Exercise details — Return the first line, the line containing "PI = math.pi", and every line between them, exactly as they stand.
+--
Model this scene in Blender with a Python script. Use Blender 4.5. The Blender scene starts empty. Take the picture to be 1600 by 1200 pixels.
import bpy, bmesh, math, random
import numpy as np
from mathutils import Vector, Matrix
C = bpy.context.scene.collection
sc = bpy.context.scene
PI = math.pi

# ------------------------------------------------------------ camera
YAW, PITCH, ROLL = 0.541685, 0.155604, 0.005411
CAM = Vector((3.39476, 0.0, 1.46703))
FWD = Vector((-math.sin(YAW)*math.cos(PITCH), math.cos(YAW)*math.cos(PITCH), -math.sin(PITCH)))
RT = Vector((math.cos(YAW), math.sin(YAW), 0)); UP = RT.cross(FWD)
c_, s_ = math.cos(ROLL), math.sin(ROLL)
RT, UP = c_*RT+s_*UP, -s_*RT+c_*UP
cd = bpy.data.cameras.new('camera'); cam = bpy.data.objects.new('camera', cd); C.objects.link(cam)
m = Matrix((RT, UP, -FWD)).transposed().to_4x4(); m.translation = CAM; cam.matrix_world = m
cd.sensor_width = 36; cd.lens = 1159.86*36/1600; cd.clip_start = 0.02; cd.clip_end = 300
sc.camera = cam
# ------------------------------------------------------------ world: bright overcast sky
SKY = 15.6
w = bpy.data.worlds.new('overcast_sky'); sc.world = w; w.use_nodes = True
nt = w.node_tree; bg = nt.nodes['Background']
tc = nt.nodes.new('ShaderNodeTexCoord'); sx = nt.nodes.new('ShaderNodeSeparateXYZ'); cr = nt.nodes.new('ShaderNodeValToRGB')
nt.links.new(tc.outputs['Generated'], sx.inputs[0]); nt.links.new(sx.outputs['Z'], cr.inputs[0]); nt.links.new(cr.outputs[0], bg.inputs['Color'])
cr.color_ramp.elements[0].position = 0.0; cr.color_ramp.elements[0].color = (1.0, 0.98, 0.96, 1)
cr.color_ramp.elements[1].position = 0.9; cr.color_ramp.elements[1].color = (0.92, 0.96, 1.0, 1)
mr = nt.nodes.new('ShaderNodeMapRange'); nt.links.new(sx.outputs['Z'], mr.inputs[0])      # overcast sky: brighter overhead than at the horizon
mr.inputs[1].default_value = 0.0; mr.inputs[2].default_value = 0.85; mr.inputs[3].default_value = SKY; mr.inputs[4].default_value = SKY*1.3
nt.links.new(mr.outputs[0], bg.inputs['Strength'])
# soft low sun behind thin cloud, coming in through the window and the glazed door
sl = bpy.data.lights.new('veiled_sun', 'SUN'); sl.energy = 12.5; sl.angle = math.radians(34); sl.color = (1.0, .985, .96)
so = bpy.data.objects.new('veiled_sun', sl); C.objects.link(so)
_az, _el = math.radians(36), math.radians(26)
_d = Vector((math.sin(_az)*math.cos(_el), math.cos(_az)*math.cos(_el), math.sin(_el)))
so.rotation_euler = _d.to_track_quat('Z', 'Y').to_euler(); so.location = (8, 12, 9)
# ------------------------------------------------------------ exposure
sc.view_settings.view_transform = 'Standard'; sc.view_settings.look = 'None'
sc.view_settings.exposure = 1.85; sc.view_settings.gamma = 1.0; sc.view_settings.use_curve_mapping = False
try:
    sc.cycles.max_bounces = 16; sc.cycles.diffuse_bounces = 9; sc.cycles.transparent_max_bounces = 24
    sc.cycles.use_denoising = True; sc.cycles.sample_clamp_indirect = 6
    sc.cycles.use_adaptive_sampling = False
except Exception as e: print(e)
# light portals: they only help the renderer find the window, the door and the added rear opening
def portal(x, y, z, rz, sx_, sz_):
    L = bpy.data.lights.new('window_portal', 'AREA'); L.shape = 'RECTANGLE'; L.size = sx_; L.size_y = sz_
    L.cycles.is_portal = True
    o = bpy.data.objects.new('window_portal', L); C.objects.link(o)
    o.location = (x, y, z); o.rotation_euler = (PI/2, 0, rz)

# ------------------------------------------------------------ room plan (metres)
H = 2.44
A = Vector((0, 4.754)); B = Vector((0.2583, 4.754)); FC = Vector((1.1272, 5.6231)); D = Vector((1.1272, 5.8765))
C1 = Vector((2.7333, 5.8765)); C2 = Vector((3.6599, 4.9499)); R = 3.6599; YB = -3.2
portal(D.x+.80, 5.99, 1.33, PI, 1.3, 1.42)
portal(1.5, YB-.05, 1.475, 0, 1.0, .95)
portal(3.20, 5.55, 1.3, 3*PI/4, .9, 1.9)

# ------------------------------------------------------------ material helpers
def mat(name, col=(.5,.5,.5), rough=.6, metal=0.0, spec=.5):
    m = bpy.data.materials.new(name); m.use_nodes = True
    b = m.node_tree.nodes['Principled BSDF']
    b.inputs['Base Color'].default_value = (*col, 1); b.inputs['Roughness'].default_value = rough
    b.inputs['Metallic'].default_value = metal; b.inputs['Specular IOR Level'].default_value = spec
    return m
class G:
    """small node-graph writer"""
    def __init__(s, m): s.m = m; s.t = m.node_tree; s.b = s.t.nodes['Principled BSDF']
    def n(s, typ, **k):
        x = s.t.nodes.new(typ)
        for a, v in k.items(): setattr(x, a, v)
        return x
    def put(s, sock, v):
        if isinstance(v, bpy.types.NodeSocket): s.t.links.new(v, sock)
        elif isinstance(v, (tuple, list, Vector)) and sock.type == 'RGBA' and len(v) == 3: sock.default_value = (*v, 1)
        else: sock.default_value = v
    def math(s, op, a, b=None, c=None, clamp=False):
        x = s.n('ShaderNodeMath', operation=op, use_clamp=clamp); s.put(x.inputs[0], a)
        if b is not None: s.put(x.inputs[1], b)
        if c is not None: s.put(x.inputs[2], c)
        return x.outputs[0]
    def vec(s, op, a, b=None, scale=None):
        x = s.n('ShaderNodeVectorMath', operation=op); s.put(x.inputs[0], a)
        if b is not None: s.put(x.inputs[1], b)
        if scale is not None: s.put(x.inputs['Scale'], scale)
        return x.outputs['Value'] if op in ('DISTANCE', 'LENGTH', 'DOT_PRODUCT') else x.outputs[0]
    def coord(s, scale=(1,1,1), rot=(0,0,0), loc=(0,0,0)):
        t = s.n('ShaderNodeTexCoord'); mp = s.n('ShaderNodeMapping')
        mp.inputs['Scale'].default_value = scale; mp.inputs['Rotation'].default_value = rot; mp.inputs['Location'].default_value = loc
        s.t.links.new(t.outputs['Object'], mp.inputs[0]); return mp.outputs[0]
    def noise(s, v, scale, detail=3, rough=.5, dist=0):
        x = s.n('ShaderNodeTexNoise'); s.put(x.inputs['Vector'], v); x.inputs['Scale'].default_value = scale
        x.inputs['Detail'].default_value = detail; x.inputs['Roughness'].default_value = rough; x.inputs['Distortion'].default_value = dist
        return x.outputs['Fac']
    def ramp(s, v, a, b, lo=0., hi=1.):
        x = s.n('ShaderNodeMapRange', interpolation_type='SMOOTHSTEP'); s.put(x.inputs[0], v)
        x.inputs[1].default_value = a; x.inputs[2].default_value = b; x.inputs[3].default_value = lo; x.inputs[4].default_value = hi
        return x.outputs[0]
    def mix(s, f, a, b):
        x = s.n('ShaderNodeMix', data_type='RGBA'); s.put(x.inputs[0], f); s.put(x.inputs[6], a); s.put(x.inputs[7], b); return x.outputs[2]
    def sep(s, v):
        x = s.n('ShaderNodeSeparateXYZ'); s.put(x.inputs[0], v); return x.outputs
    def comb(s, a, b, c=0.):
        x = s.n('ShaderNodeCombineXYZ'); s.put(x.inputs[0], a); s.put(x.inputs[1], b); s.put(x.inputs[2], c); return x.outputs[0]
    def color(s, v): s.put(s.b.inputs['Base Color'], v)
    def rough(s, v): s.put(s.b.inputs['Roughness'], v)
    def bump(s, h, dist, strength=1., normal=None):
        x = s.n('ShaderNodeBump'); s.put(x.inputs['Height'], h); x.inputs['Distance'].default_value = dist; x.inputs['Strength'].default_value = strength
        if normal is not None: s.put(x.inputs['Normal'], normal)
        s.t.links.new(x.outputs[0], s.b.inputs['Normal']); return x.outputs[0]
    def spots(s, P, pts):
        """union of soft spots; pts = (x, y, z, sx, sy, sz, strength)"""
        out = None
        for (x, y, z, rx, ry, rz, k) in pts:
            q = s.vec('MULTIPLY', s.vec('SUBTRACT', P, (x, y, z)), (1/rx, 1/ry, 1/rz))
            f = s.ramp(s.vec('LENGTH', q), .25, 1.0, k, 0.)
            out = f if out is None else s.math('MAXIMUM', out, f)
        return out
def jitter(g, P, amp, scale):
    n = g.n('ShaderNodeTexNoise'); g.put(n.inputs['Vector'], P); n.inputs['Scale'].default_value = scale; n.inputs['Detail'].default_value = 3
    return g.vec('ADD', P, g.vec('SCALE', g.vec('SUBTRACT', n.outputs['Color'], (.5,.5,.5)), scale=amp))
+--
Result of the task —
Model this scene in Blender with a Python script. Use Blender 4.5. The Blender scene starts empty. Take the picture to be 1600 by 1200 pixels.
import bpy, bmesh, math, random
import numpy as np
from mathutils import Vector, Matrix
C = bpy.context.scene.collection
sc = bpy.context.scene
PI = math.pi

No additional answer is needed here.